(Scene script records)
********

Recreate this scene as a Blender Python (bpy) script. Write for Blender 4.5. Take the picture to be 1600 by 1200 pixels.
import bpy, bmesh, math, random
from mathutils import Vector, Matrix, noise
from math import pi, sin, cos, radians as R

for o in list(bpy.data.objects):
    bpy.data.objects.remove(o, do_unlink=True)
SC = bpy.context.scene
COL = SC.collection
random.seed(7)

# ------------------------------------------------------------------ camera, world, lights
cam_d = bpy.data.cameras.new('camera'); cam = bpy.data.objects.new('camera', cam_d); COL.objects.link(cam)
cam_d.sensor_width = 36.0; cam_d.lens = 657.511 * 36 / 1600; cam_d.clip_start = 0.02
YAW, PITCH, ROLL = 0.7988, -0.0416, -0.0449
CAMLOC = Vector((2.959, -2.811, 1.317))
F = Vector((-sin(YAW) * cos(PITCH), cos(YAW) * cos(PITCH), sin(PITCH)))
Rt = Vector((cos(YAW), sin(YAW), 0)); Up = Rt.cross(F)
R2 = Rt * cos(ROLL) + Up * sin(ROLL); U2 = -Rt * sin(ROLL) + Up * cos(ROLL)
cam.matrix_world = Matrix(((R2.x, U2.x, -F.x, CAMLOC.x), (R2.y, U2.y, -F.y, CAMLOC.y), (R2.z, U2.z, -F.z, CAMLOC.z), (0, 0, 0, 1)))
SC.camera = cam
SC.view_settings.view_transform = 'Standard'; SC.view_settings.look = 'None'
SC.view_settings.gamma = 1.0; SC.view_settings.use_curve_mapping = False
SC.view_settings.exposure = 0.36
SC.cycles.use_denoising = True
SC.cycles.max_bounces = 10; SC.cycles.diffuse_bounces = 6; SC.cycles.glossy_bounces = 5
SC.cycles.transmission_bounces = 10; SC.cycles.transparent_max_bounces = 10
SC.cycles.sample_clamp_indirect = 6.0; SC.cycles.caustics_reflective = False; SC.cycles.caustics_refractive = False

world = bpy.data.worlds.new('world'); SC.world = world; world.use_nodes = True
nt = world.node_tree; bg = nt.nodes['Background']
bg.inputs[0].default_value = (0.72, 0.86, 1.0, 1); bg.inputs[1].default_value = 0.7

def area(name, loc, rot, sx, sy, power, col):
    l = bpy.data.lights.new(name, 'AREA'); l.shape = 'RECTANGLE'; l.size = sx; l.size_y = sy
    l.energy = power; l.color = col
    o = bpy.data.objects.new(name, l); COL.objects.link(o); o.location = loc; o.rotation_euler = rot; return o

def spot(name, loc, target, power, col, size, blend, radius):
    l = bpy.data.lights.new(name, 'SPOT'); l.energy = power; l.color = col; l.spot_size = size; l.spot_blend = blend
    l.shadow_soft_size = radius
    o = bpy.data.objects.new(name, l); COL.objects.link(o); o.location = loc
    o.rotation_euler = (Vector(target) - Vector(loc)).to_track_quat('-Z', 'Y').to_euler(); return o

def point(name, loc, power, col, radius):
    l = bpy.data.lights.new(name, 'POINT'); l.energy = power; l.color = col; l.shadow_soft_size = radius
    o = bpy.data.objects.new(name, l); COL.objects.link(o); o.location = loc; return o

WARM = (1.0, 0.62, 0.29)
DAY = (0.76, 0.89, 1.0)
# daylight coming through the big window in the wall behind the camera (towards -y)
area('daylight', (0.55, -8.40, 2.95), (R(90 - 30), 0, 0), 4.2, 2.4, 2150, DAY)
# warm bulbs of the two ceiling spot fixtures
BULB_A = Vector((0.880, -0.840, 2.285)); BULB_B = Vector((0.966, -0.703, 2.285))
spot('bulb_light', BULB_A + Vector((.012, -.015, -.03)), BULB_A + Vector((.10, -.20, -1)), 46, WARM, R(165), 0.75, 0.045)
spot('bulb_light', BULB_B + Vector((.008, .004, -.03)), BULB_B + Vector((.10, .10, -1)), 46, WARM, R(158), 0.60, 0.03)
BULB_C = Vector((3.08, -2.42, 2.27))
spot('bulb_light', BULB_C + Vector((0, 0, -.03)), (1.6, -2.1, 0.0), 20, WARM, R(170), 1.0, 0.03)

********

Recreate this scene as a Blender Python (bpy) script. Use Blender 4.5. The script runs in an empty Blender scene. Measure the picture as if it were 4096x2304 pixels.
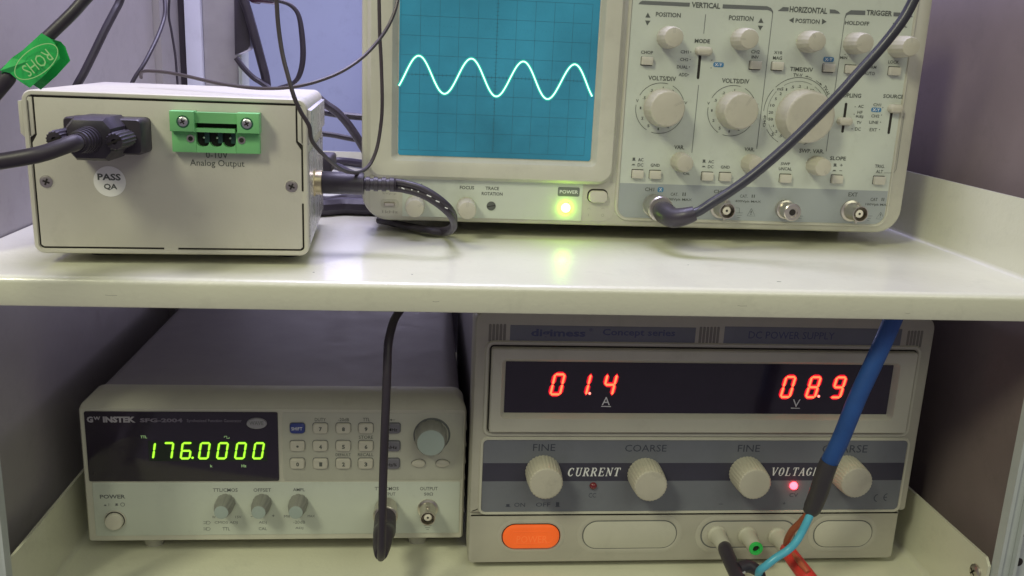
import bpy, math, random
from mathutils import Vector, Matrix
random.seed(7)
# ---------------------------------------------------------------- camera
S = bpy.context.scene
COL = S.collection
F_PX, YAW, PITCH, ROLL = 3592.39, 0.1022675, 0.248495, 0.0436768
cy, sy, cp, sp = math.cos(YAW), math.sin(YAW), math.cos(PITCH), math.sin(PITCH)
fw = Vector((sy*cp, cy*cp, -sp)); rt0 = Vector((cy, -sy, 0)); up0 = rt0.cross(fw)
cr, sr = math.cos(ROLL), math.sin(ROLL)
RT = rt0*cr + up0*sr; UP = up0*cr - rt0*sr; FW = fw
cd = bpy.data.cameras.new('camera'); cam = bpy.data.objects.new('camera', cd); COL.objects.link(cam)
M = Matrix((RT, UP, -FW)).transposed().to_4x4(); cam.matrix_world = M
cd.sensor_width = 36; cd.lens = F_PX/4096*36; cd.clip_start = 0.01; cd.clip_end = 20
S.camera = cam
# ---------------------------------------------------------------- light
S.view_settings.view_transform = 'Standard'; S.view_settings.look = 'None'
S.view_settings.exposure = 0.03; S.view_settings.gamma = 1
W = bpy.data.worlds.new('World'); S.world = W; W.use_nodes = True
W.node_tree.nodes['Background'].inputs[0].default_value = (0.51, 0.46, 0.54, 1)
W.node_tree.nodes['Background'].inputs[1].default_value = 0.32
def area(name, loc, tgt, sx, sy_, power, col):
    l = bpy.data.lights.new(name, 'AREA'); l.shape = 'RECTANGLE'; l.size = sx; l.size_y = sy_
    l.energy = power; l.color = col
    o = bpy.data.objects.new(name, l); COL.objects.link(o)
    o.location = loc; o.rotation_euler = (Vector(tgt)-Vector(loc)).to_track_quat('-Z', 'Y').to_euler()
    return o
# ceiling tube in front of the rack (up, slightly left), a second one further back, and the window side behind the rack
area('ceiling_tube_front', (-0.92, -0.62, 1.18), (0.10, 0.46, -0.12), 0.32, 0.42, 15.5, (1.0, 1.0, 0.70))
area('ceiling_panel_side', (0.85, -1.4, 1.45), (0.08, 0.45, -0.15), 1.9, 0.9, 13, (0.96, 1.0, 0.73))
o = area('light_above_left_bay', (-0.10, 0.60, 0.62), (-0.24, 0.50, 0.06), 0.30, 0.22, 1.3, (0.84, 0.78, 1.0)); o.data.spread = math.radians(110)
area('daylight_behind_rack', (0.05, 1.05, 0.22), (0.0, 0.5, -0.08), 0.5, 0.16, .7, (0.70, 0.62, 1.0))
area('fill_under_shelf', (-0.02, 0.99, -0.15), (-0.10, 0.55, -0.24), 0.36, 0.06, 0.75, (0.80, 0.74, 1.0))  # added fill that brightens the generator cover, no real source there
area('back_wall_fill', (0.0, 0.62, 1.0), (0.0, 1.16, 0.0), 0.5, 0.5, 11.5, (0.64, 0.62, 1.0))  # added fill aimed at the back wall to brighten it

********

Report every line in the data above in which the word "picture" appears.

Recreate this scene as a Blender Python (bpy) script. Write for Blender 4.5. Take the picture to be 1600 by 1200 pixels.
Recreate this scene as a Blender Python (bpy) script. Use Blender 4.5. The script runs in an empty Blender scene. Measure the picture as if it were 4096x2304 pixels.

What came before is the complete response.